From the line with "Build this scene" to the line with "R = math.radians", both included, repeat each line exactly and leave out the pictures.

▸ **INPUT RECORDS**:
»»

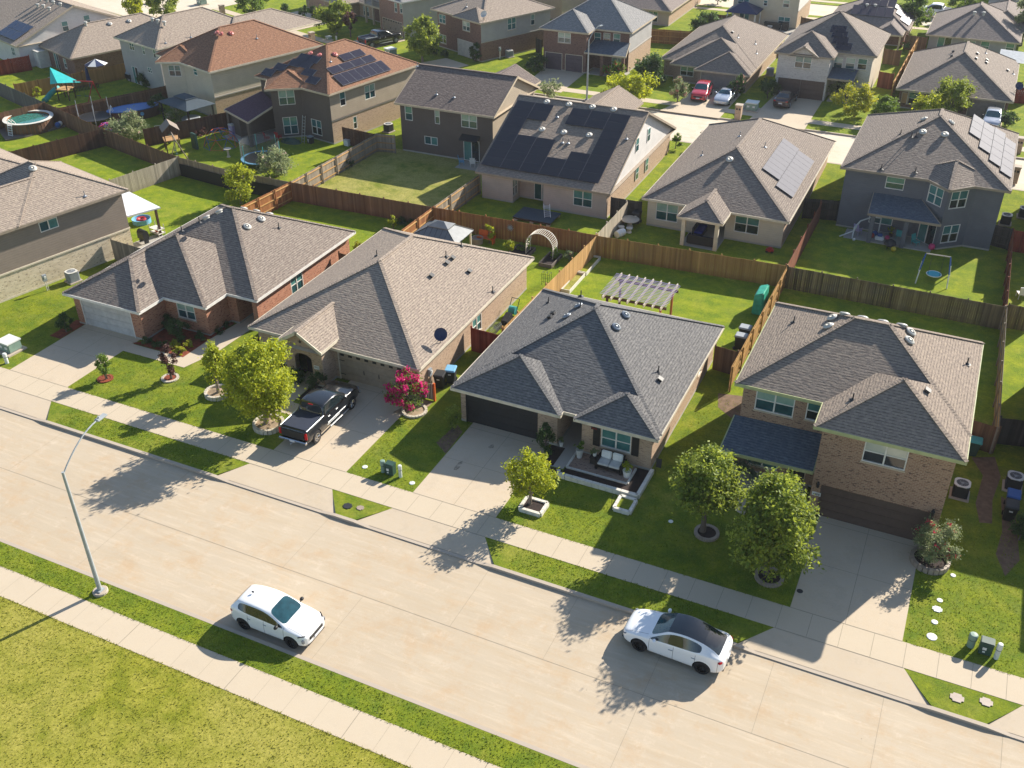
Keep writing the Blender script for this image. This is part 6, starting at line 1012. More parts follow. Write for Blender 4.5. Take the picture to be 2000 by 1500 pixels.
g=N('oil_stain'); g.col(s2l('#4f4841')); g.set(Roughness=.7); tp=g.noise(g.pos(),3.0,5,.75); g.l(g.mapr(tp,.40,.62,0,.6),g.b.inputs['Alpha']); MC['oil_stain']=g.m
struct('driveway_stains',bm,'oil_stain')
def tufts(name,areas,mat,size,seed):
    rnd=random.Random(seed); V=[];F=[]
    for (x0,x1,y0,y1,den) in areas:
        for k in range(int((x1-x0)*(y1-y0)*den)):
            x=rnd.uniform(x0,x1); y=rnd.uniform(y0,y1); h_=size*rnd.uniform(.5,1.5); a_=rnd.uniform(0,6.28); w_=size*rnd.uniform(.3,.8); lx,ly=rnd.gauss(0,.5)*h_,rnd.gauss(0,.5)*h_; c_,s_=math.cos(a_)*w_,math.sin(a_)*w_
            i0=len(V); V+=[(x-c_,y-s_,.0),(x+c_,y+s_,.0),(x+lx,y+ly,h_)]; F.append((i0,i0+1,i0+2))
    me=bpy.data.meshes.new(name); me.from_pydata(V,[],F); me.materials.append(MC[mat]); o=bpy.data.objects.new(name,me); COL.objects.link(o); tagp(o,kind='stuff')
    return o
leafmat('turf_park',(.40,.37,.06),(.23,.24,.025),(.11,.14,.012)); leafmat('turf_lawn',(.28,.31,.03),(.15,.20,.015),(.06,.10,.01))
tufts('grass_tufts',[(-46,0,12,20.9,75),(-46,-8,20.9,21.02,300)],'turf_park',.05,1)
tufts('lawn_tufts',[(-46,6,22.5,23.75,110),(-46,6,22.44,22.52,300),(-46,-34,32.9,34.4,110),(-15.9,-4.9,32.9,34.4,110),(-46,-33,34.44,34.52,200),(-16,-4.5,34.42,34.5,250),(-48.1,-32.5,36.05,41,55),(-27.2,-23.2,36.05,43,70),(-17.9,-2.8,36.05,40.5,70),(-11.3,-8.4,40.5,52,40),(2.5,7.2,36.05,46,60),(-60,-53.6,36.05,44,30),(-48.1,-32.5,36.0,36.08,250),(-27.2,-23.2,36.0,36.08,250),(-17.9,-2.8,36.0,36.08,250),(2.5,7.4,36.0,36.08,250)],'turf_lawn',.05,2)
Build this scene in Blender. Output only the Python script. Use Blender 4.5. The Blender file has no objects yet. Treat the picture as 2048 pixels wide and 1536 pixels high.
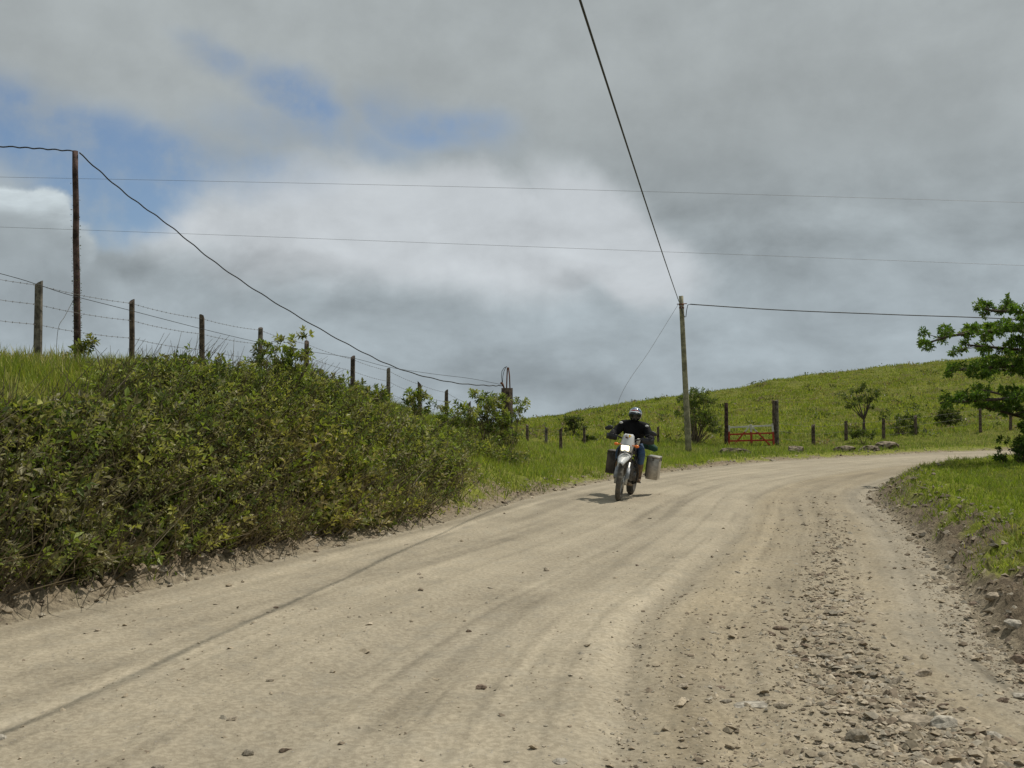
import bpy, bmesh, math, random
import numpy as np
from mathutils import Vector, Matrix, Euler

random.seed(7)
RNG = np.random.default_rng(11)
SC = bpy.context.scene
COL = SC.collection
R = math.radians

# ------------------------------------------------------------------ camera
CAM_H, FPX = 1.6, 2000.0
PITCH = math.atan(52 / FPX)
cam_data = bpy.data.cameras.new("camera")
cam_data.lens, cam_data.sensor_width = 36 * FPX / 2048, 36
cam_data.clip_start, cam_data.clip_end = 0.1, 12000
cam = bpy.data.objects.new("camera", cam_data)
cam.location = (0, 0, CAM_H)
cam.rotation_euler = (R(90) + PITCH, 0, 0)
COL.objects.link(cam)
SC.camera = cam


def ray(px, py):
    """direction of a photo pixel, scaled to forward distance 1"""
    a, b = (px - 1024) / FPX, (768 - py) / FPX
    c, s = math.cos(PITCH), math.sin(PITCH)
    f, z = c - b * s, s + b * c
    return Vector((a / f, 1.0, z / f))


def at(px, py, Y):
    d = ray(px, py)
    return Vector((d.x * Y, Y, CAM_H + d.z * Y))


# ------------------------------------------------------------------ light
SUN_DIR = Vector((0.52, 0.36, 1.02)).normalized()      # towards the sun
sun_el = math.asin(SUN_DIR.z)
sun_az = math.atan2(SUN_DIR.x, SUN_DIR.y)
sd = bpy.data.lights.new("sun", 'SUN')
sd.energy, sd.angle, sd.color = 3.1, R(0.55), (1.0, 0.95, 0.86)
sun = bpy.data.objects.new("sun", sd)
sun.rotation_euler = SUN_DIR.to_track_quat('Z', 'Y').to_euler()
sun.location = (20, 10, 40)
COL.objects.link(sun)
SC.view_settings.view_transform = 'Standard'
SC.view_settings.look = 'None'
SC.view_settings.exposure = 0.0
SC.view_settings.gamma = 1.0
SC.view_settings.use_curve_mapping = False


# ------------------------------------------------------------------ node helper
class NT:
    def __init__(s, tree):
        s.t = tree
        s.t.nodes.clear()

    def n(s, typ, ins=None, **props):
        nd = s.t.nodes.new(typ)
        for k, v in props.items():
            setattr(nd, k, v)
        for k, v in (ins or {}).items():
            s.set(nd, k, v)
        return nd

    def set(s, nd, k, v):
        sock = nd.inputs[k]
        if isinstance(v, bpy.types.Node):
            v = v.outputs[0]
        if isinstance(v, bpy.types.NodeSocket):
            s.t.links.new(v, sock)
        else:
            sock.default_value = v

    def m(s, op, a, b=None, c=None, clamp=False):
        nd = s.n('ShaderNodeMath', operation=op, use_clamp=clamp)
        for i, v in enumerate((a, b, c)):
            if v is not None:
                s.set(nd, i, v)
        return nd.outputs[0]

    def vm(s, op, a, b=None, scale=None):
        nd = s.n('ShaderNodeVectorMath', operation=op)
        s.set(nd, 0, a)
        if b is not None:
            s.set(nd, 1, b)
        if scale is not None:
            s.set(nd, 'Scale', scale)
        return nd.outputs['Value'] if op in ('LENGTH', 'DOT_PRODUCT') else nd.outputs[0]

    def noise(s, vec, scale, detail=4, rough=0.55, dist=0.0, col=False):
        nd = s.n('ShaderNodeTexNoise', {'Scale': scale, 'Detail': detail, 'Roughness': rough, 'Distortion': dist})
        if vec is not None:
            s.set(nd, 'Vector', vec)
        return nd.outputs['Color' if col else 'Fac']

    def mr(s, v, a, b, c=0.0, d=1.0, smooth=True):
        nd = s.n('ShaderNodeMapRange', interpolation_type='SMOOTHSTEP' if smooth else 'LINEAR')
        for i, x in enumerate((v, a, b, c, d)):
            s.set(nd, i, x)
        return nd.outputs[0]

    def mix(s, f, a, b, mode='MIX'):
        nd = s.n('ShaderNodeMix', data_type='RGBA', blend_type=mode)
        s.set(nd, 'Factor', f)
        s.set(nd, 6, a if not isinstance(a, tuple) else (*a[:3], 1))
        s.set(nd, 7, b if not isinstance(b, tuple) else (*b[:3], 1))
        return nd.outputs[2]


# ------------------------------------------------------------------ sky
world = bpy.data.worlds.new("World")
SC.world = world
world.use_nodes = True
w = NT(world.node_tree)
tc = w.n('ShaderNodeTexCoord')
D = tc.outputs['Generated']
sep = w.n('ShaderNodeSeparateXYZ', {0: D})
az = w.m('ARCTAN2', sep.outputs[0], sep.outputs[1])
el = w.m('ARCSINE', sep.outputs[2])
v0 = w.n('ShaderNodeCombineXYZ', {0: az, 1: el}).outputs[0]
wn = w.noise(D, 5.0, 7, 0.55, col=True)
wv = w.vm('SCALE', w.vm('SUBTRACT', wn, (0.5, 0.5, 0.5)), scale=0.11)
v1 = w.vm('ADD', v0, wv)
wn2 = w.noise(D, 2.6, 5, 0.5, col=True)
v2 = w.vm('ADD', v0, w.vm('SCALE', w.vm('SUBTRACT', wn2, (0.5, 0.5, 0.5)), scale=0.10))


def blob(px, py, rx, ry, rot=0, soft=0.8, vec=None):
    d = ray(px, py).normalized()
    a0, e0 = math.atan2(d.x, d.y), math.asin(d.z)
    mp = w.n('ShaderNodeMapping', {'Vector': vec or v1, 'Location': (a0, e0, 0), 'Rotation': (0, 0, R(rot)),
                                   'Scale': (rx / 2000, ry / 2000, 1)}, vector_type='TEXTURE')
    mp2 = w.vm('MULTIPLY', mp, (1, 1, 0))
    return w.mr(w.vm('LENGTH', mp2), 1 - soft, 1, 1, 0)


def vmax(lst):
    o = lst[0]
    for x in lst[1:]:
        o = w.m('MAXIMUM', o, x)
    return o


def vsum(lst):
    o = 0.0
    for b, k in lst:
        o = w.m('MULTIPLY_ADD', b, k, o)
    return o


skytex = w.n('ShaderNodeTexSky', sky_type='NISHITA', sun_disc=False, sun_elevation=sun_el, sun_rotation=sun_az)
blue = vmax([blob(60, 262, 420, 150, -8, 0.9), blob(340, 318, 480, 100, -5, 1.0), w.m('MULTIPLY', blob(640, 285, 420, 90, -4, 1.0), .6), w.m('MULTIPLY', blob(430, 132, 140, 56, -18, 1.0), .6),
             w.m('MULTIPLY', blob(860, 262, 280, 90, -8, 1.0), .75), blob(230, 372, 260, 80, 0, .8), blob(210, 400, 200, 100, 0, 0.7), blob(600, 220, 240, 90, -25, 1.0)])
f1 = w.noise(D, 9, 7, 0.6)
f2 = w.noise(D, 2.3, 4, 0.5)
bf = w.m('MULTIPLY', w.mr(blue, 0.02, .95), w.mr(f1, 0.34, 0.60, 0.35, 1.0), clamp=True)
# outside the view the same broken cloud goes on: open blue where a slow noise dips
far_gap = w.m('MULTIPLY', w.mr(f2, 0.60, 0.72), w.mr(w.m('ABSOLUTE', az), 0.62, 0.95))
bf = w.m('MAXIMUM', bf, w.m('MULTIPLY', far_gap, 0.8))
veil = w.mr(el, 0.0, 0.10, 0.0, 1.0)
bf = w.m('MULTIPLY', bf, veil)
v3 = w.vm('ADD', v0, w.vm('SCALE', w.vm('SUBTRACT', w.noise(D, 16, 5, 0.55, col=True), (0.5, 0.5, 0.5)), scale=0.045))
cum = vmax([blob(15, 425, 72, 62, 0, 0.22, v3), blob(85, 438, 58, 70, 0, 0.22, v3), blob(140, 500, 55, 60, 0, .4, v3)])

wh = vmax([blob(820, 470, 640, 150, -3, 0.55), blob(420, 440, 240, 80, 6, 0.9), blob(1230, 470, 260, 110, -28, 0.45),
           blob(1000, 420, 260, 90, -8, 0.5)])
cumshade = blob(30, 545, 200, 128, -12, 0.35, v3)
dk = vmax([blob(560, 522, 190, 42, -6, 0.55), blob(690, 590, 95, 60, 10, 0.8), blob(1050, 765, 330, 75, 0, 0.9),
           blob(250, 505, 130, 36, 0, 0.8), blob(1160, 535, 110, 30, 0, 0.8)])
lows = blob(700, 660, 900, 150, 0, 0.9)
dkr = vmax([blob(1560, 330, 620, 300, 0, 1.0, v2), blob(1640, 480, 460, 120, -14, 1.0, v2)])
topl = blob(300, 40, 700, 150, 0, 1.0)
low_b = blob(1250, 640, 700, 140, 0, 1.0)
lum = vsum([(w.mr(f1, 0.28, 0.72, -0.5, 0.5), 0.060), (w.mr(f2, 0.3, 0.7, -0.5, 0.5), 0.035), (wh, 0.165),
            (dk, -0.075), (lows, 0.02), (dkr, -0.06), (topl, 0.0), (low_b, 0.03)])
Du = w.vm('MULTIPLY', D, (1, 1, 1.9))
fa = w.noise(Du, 7.0, 8, 0.58, 0.25)
fb = w.noise(w.vm('ADD', Du, (0.010, 0, 0.036)), 7.0, 8, 0.58, 0.25)
emb = w.m('MULTIPLY', w.m('SUBTRACT', fa, fb), w.mr(el, 0.17, 0.26, 1.0, 0.28))
lum = w.m('ADD', w.m('MULTIPLY_ADD', emb, 0.33, lum), 0.412)
lum = w.mix(w.m('MULTIPLY', cum, 0.9), w.n('ShaderNodeCombineXYZ', {0: lum, 1: lum, 2: lum}).outputs[0], w.n('ShaderNodeCombineXYZ', {k: w.m('MULTIPLY_ADD', w.m('SUBTRACT', fa, fb), 1.1, .565) for k in range(3)}).outputs[0])
lum = w.mix(w.m('MULTIPLY', cumshade, 0.85), lum, w.n('ShaderNodeCombineXYZ', {k: w.mr(f1, .3, .7, .30, .40) for k in range(3)}).outputs[0])
bf = w.m('MULTIPLY', bf, w.m('SUBTRACT', 1.0, w.m('MAXIMUM', cum, cumshade)))
tint = w.mix(w.mr(el, 0.05, 0.34), (0.865, 1.0, 1.08), (0.915, 1.0, 1.02))
tint = w.mix(wh, tint, (0.935, 1.0, 1.05))
cloud = w.mix(1.0, lum, tint, 'MULTIPLY')
cloud = w.vm('SCALE', cloud, scale=10.0)
skyc = w.vm('MULTIPLY', skytex, (0.70, 0.80, 0.90))
allc = w.mix(w.m('MULTIPLY', bf, 0.90), cloud, skyc)
bg = w.n('ShaderNodeBackground', {'Color': allc, 'Strength': 0.1})
w.n('ShaderNodeOutputWorld', {'Surface': bg.outputs[0]})
world.cycles.sampling_method = 'MANUAL'
world.cycles.sample_map_resolution = 512


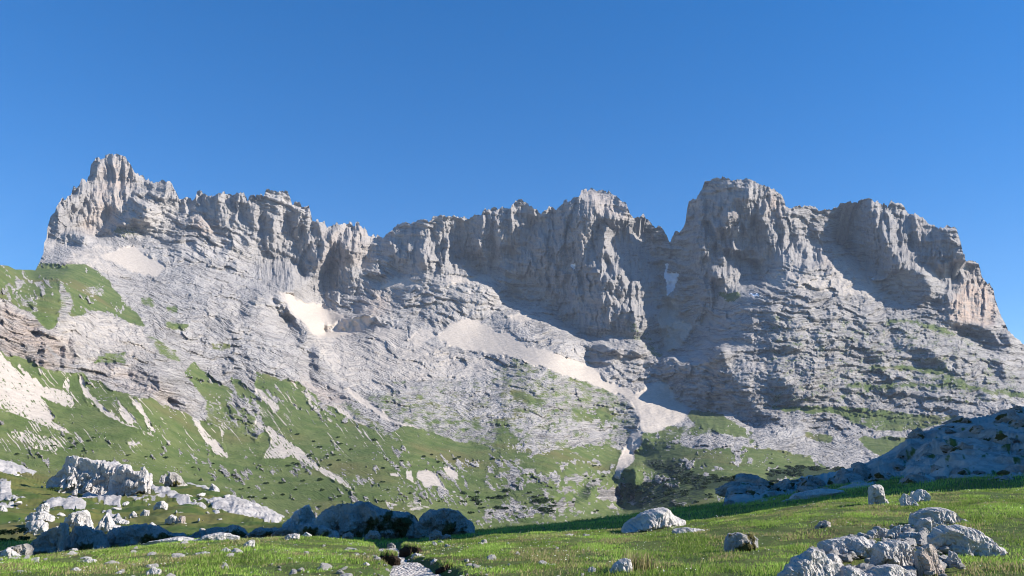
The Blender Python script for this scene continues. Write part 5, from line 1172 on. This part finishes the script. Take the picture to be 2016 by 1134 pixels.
for cr_, pl, nn_ in [('B3', '1380,300 1500,330 1700,360 2100,390 2100,440 1900,440 1640,430 1500,400', 34), ('B3', '1000,200 1250,210 1450,330 1650,440 1500,480 1200,340 1060,300', 22), ('B3', '900,400 1100,380 1500,460 1600,520 1300,600 1000,620 900,540', 30), ('B4', '0,290 300,270 560,290 640,300 400,340 150,350 0,400', 26), ('B3', '120,520 240,500 420,640 300,680 100,640', 12), ('B2', '1560,420 2000,460 2000,640 1700,600', 12)]:
    pl = pts(cr_, pl); n = 0
    while n < nn_:
        px, py = rnd.uniform(pl[:, 0].min(), pl[:, 0].max()), rnd.uniform(pl[:, 1].min(), pl[:, 1].max())
        if inpoly(px, py, pl): n += 1; shrub(px, py, rnd.uniform(13, 32), far_at, 'dwarf pine in the ledge thicket, '+where(px, (1100, 1250, 1350, 1440, 1520), ('left of the gully foot', 'beside the gully foot', 'above the big white boulder', 'right above the big white boulder', 'behind the dark hillside end', 'above the dark hillside end'))+where(py, (935, 960, 985), (', topmost rows', ', upper rows', ', lower rows', ', lowest rows')), 'dwarf pines on the ledges', hz=.8)
for (px, py), w_, lb in zip(pts('B1', '40,800 150,790 30,880 180,850 440,460'), (48, 42, 60, 40, 34), ('dark pine shrub at the left edge of the hillock, upper one', 'dark pine shrub reaching up to the pair topped rock', 'dark pine shrub at the left edge just above the shade', 'pine shrub touching the sloping shaded boulder', 'dark shrub under the overhang of the huge white outcrop')):
    shrub(px, py, w_, lambda a, b: (38. if b > 1030 else 76.), lb, None, hz=.8)

# ------------------------------------------------------------------ air
hz_m = bpy.data.materials.new('haze_air'); hz_m.use_nodes = True; t_ = hz_m.node_tree; t_.nodes.clear()
ho = t_.nodes.new('ShaderNodeOutputMaterial'); pv = t_.nodes.new('ShaderNodeVolumePrincipled'); pv.inputs['Density'].default_value = 5.2e-5
pv.inputs['Color'].default_value = (.62, .76, 1.0, 1); pv.inputs['Anisotropy'].default_value = 0.0; t_.links.new(pv.outputs[0], ho.inputs['Volume'])
bx = np.array([[x, y, z] for z in (-85, 900) for y in (-60, 3600) for x in (-2600, 3000)], float)
hz_o = mesh_np('haze', bx, np.array([[0, 2, 3, 1], [4, 5, 7, 6], [0, 1, 5, 4], [2, 6, 7, 3], [0, 4, 6, 2], [1, 3, 7, 5]]), hz_m, smooth=False); tag(hz_o, kind='stuff')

««

▸ **RIGHT ANSWER**:
Build this scene in Blender. Output only the Python script. Use Blender 4.5. The Blender file has no objects yet. Treat the picture as 2048 pixels wide and 1536 pixels high.
import bpy, bmesh, math, random
import numpy as np
from mathutils import Vector, Matrix, Euler

random.seed(7)
RNG = np.random.default_rng(11)
SC = bpy.context.scene
COL = SC.collection
R = math.radians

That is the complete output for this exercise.